Niall McKenna
Niall McKenna

Reputation: 181

How to get an average value in a timescale in Postgres?

I have a lot of values in a postgres db that include a time value.

The database contains a record unit colors, something like this:

[
{
  id: 1234,
  unit: 2,
  color: "red",
  time: "Wed, 16 Dec 2020 21:45:30"
},
{
  id: 1235,
  unit: 2,
  color: "red",
  time: "Wed, 16 Dec 2020 21:47:30"
},{
  id: 1236,
  unit: 6,
  color: "blue",
  time: "Wed, 16 Dec 2020 21:48:30"
},
{
  id: 1237,
  unit: 6,
  color: "green",
  time: "Wed, 16 Dec 2020 21:49:30"
},
{
  id: 1237,
  unit: 6,
  color: "blue",
  time: "Wed, 16 Dec 2020 21:49:37"
},
]

I want to be able to query this list but in 10 minute averages, which should return the earliest record which contains the average.

For example in the 10 minute period of 21:40 - 21:50 I should only recieve the 2 unique units with the average value that they had within that time period.

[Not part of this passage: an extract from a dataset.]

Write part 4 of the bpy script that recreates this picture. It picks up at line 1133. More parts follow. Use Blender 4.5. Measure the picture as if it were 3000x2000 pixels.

The returned data should look something like this:

[
{
  id: 1234,
  unit: 2,
  color: "red",
  time: "Wed, 16 Dec 2020 21:45:30"
},
{
  id: 1236,
  unit: 6,
  color: "blue",
  time: "Wed, 16 Dec 2020 21:48:30"
},
]

What type of query should I be using to acheive soething like this?

Thanks

Upvotes: 0

Views: 375

Answers (1)

GMB
GMB

Reputation: 222672

You can use distinct on:

select distinct on (x.time_trunc, t.unit) t.*
from mytable t
cross join lateral (values (
    date_trunc('hour', time) 
        + extract(minute from time) / 10 * '10 minute'::interval)
) as x(time_trunc)
order by x.time_trunc, t.unit, t.time 

The trick is to truncate the timestamps to 10 minute. For this, we use date arithmetics; I moved the computation in a lateral join so there is no need to repeat the expression. Then, distinct on comes into play, to select the earlier record per timestamp bucket and per unit.

I don't see how the question relates to an average whatsoever.